Cross asset weekly pic
Yesterday’s decision of the Bank of England to reduce its monthly purchase volume is a timely wake-up call that monetary policy is past its most expansionary period. Yet, the speed and the timing at which central banks will reduce their policy is set to vary significantly. True, some inflation indicators point to a rising price pressure globally. Bottlenecks in the manufacturing sector, for example, are turning into a more important constraint to growth than the lack of demand. They also lead to higher input costs and increase the pricing power of companies in countries that ease lockdown measures. Another driver of global reflation are rising food and energy prices. However, for prices to rise sustainably, the labour market needs to recover. Only higher wages and higher medium-term inflation expectations secure inflation rates closer to central banks’ targets. Neither in the euro area, nor in Switzerland are these conditions yet in sight. The situation is different in the US though. Fed officials have argued time and again that the coming increase in inflation will be transitory, but there is growing evidence that inflation is unlikely to drop back to previous lows. Inflation expectations have already risen substantially and if wages continue to accelerate, the Fed will find it hard to maintain its dovish stance.

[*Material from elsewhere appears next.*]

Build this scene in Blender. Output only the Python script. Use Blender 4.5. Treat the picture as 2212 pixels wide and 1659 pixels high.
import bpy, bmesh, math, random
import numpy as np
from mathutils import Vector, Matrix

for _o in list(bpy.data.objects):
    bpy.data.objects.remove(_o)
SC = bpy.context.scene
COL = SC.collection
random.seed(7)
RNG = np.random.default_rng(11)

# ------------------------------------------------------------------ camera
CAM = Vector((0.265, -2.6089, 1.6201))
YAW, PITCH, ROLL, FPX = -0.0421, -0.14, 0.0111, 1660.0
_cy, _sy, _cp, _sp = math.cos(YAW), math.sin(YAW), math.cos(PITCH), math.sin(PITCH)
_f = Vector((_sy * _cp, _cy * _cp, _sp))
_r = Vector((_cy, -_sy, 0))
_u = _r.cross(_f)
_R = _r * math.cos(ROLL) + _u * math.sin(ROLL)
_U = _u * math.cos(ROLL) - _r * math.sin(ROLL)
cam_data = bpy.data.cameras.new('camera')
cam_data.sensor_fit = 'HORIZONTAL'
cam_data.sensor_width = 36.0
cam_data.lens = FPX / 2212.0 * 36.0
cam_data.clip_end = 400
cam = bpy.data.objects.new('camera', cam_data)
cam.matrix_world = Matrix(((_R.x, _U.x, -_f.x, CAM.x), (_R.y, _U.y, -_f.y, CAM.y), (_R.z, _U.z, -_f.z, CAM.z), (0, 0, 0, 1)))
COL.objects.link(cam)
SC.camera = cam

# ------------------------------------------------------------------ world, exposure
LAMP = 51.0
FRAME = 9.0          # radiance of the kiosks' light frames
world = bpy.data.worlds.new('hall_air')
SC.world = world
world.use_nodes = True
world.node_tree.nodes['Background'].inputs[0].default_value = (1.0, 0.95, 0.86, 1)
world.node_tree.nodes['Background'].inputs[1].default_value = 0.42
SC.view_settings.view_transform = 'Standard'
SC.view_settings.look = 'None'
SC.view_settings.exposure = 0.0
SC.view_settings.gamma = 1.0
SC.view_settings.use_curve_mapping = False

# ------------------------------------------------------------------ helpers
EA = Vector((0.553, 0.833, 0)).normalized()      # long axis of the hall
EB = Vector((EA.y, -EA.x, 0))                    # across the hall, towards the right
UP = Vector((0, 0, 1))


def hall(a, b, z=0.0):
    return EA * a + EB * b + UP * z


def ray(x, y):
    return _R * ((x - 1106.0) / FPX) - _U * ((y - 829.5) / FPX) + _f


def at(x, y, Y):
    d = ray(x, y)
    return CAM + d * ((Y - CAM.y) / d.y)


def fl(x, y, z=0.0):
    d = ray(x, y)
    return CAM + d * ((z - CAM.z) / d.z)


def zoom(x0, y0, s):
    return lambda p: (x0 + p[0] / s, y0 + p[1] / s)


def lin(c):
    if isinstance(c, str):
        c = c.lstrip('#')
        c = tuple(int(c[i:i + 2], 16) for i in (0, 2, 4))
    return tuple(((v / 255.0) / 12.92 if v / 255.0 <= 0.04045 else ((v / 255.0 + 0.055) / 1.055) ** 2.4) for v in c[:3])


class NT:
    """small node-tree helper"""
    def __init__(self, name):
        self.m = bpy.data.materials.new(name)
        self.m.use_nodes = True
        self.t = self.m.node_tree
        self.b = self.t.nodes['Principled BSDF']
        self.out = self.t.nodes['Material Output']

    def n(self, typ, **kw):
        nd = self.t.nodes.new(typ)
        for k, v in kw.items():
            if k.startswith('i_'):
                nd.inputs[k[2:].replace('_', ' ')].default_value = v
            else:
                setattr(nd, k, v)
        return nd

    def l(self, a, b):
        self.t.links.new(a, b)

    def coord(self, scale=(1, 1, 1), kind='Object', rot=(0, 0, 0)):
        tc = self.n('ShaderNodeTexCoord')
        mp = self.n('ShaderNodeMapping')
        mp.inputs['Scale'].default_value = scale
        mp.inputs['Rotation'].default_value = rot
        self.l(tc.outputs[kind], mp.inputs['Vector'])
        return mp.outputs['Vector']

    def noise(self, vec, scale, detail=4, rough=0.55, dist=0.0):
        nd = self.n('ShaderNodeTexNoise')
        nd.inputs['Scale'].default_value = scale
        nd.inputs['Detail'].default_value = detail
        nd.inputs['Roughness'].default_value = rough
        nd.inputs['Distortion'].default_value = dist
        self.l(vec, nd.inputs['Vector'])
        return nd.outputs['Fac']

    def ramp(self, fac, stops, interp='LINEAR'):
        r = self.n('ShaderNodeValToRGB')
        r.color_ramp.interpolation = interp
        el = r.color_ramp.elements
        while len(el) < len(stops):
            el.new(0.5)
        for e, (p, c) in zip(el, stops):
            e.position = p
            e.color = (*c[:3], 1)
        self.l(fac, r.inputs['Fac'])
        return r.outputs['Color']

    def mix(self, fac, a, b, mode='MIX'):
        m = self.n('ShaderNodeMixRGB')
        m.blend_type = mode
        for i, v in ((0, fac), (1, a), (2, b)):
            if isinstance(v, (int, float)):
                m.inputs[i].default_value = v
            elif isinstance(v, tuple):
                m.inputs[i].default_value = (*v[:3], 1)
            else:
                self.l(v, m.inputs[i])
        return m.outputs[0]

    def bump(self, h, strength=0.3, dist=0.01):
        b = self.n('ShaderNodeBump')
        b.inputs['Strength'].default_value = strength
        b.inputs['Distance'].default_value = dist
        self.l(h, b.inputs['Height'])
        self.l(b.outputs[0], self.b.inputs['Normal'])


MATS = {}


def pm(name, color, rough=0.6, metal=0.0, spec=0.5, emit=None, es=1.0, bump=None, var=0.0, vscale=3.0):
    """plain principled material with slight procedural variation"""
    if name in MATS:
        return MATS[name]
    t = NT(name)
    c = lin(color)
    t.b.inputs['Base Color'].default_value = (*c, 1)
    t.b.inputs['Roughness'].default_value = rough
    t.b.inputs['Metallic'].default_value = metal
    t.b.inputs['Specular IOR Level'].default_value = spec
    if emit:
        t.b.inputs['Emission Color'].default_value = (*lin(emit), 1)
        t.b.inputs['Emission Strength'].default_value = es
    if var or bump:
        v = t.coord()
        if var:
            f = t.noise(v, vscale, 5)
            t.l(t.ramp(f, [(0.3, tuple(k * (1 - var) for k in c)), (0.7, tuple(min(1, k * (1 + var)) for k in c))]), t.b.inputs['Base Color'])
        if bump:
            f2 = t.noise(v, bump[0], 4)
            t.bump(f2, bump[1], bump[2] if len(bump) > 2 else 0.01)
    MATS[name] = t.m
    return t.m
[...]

The US equity market is exposed to some transitory weakness in the date. The ISM manufacturing for April disappointed by steeply dropping from its March level. We think this is significant given that ISM momentum has a very tight correlation with US equity performance. In the past 30 years, the immediate aftermath of ISM peaks was usually marked by quite an anaemic market environment. Global equities, on average, dropped by 0.5% over the following three months. On the back of this observation and considering current valuation levels, we believe the balance of risk has further shifted to the downside in the short term. While we continue to see single-digit upside for US and global equities until year-end, it may make sense to tread more cautiously in the coming weeks.